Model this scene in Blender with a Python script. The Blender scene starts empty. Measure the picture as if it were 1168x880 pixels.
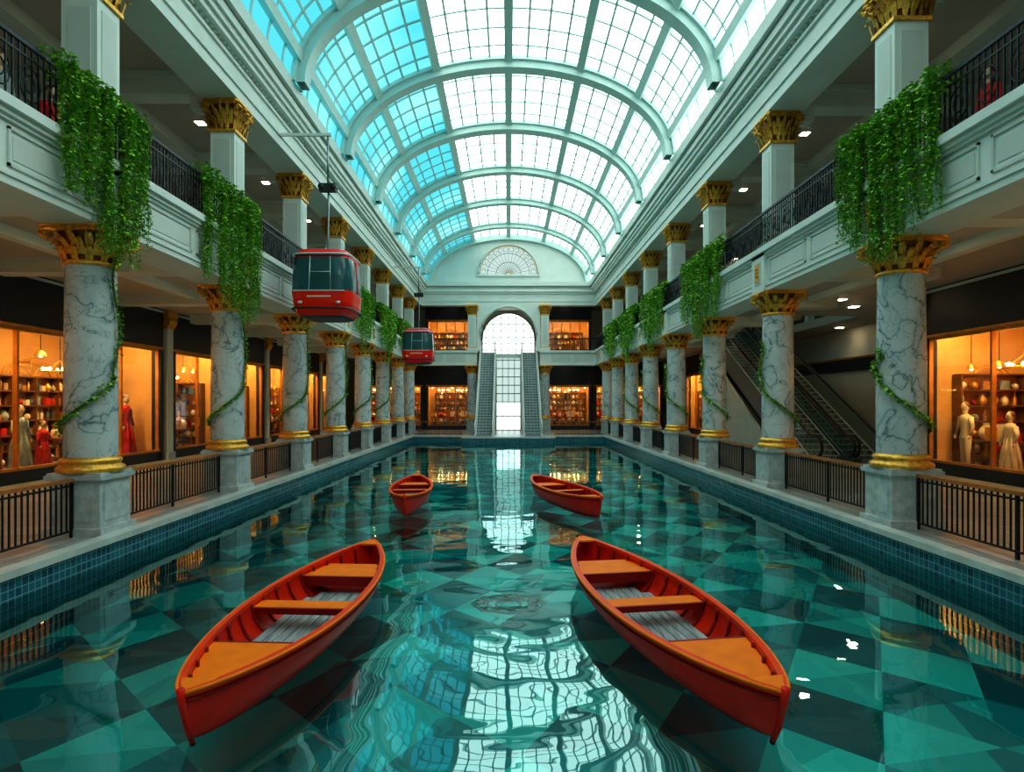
import bpy, math, random
from mathutils import Vector, Matrix
random.seed(7)
sc = bpy.context.scene
pi = math.pi
CH = 2.27      # camera height over deck
WZ = -0.40     # water level
# ------------------------------------------------------------------ materials
def newmat(name):
    m = bpy.data.materials.new(name); m.use_nodes = True
    nt = m.node_tree
    b = nt.nodes.get("Principled BSDF")
    return m, nt, b
def setc(b, col, rough=.5, metal=0., **k):
    b.inputs["Base Color"].default_value = (*col, 1)
    b.inputs["Roughness"].default_value = rough
    b.inputs["Metallic"].default_value = metal
def ramp(nt, stops, const=False):
    r = nt.nodes.new("ShaderNodeValToRGB")
    e = r.color_ramp.elements
    if const: r.color_ramp.interpolation = 'CONSTANT'
    while len(e) > 1: e.remove(e[0])
    e[0].position = stops[0][0]; e[0].color = (*stops[0][1], 1)
    for p, c in stops[1:]:
        n = e.new(p); n.color = (*c, 1)
    return r
def noise(nt, scale, detail=4, dist=0., vec=None):
    n = nt.nodes.new("ShaderNodeTexNoise")
    n.inputs["Scale"].default_value = scale; n.inputs["Detail"].default_value = detail
    n.inputs["Distortion"].default_value = dist
    if vec is not None: nt.links.new(vec, n.inputs["Vector"])
    return n
def math_(nt, op, a, b=None):
    n = nt.nodes.new("ShaderNodeMath"); n.operation = op
    for i, x in enumerate((a, b)):
        if x is None: continue
        if isinstance(x, (int, float)): n.inputs[i].default_value = x
        else: nt.links.new(x, n.inputs[i])
    return n.outputs[0]
def pos(nt):
    return nt.nodes.new("ShaderNodeNewGeometry").outputs["Position"]
def mapping(nt, vec, scale=(1,1,1), rot=(0,0,0), loc=(0,0,0)):
    m = nt.nodes.new("ShaderNodeMapping")
    m.inputs["Scale"].default_value = scale; m.inputs["Rotation"].default_value = rot
    m.inputs["Location"].default_value = loc
    nt.links.new(vec, m.inputs["Vector"]); return m.outputs["Vector"]
def var(name, col, rough=.5, metal=0., amt=.15, scale=3., bump=0., lo=.3, hi=.7, spec=None):
    m, nt, b = newmat(name); setc(b, col, rough, metal)
    if spec is not None: b.inputs["Specular IOR Level"].default_value = spec
    n = noise(nt, scale, 5, .3, pos(nt))
    c0 = tuple(c*(1-amt) for c in col); c1 = tuple(min(1, c*(1+amt)) for c in col)
    r = ramp(nt, [(lo, c0), (hi, c1)])
    nt.links.new(n.outputs["Fac"], r.inputs["Fac"]); nt.links.new(r.outputs["Color"], b.inputs["Base Color"])
    if bump:
        bp = nt.nodes.new("ShaderNodeBump"); bp.inputs["Strength"].default_value = bump
        bp.inputs["Distance"].default_value = .02
        nt.links.new(n.outputs["Fac"], bp.inputs["Height"]); nt.links.new(bp.outputs["Normal"], b.inputs["Normal"])
    return m
def emis(name, col, s):
    m = bpy.data.materials.new(name); m.use_nodes = True; nt = m.node_tree
    nt.nodes.clear()
    o = nt.nodes.new("ShaderNodeOutputMaterial"); e = nt.nodes.new("ShaderNodeEmission")
    e.inputs["Color"].default_value = (*col, 1); e.inputs["Strength"].default_value = s
    nt.links.new(e.outputs[0], o.inputs[0]); return m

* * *

From the material above, copy each line that includes the word "scene".

Model this scene in Blender with a Python script. The Blender scene starts empty. Measure the picture as if it were 1168x880 pixels.
sc = bpy.context.scene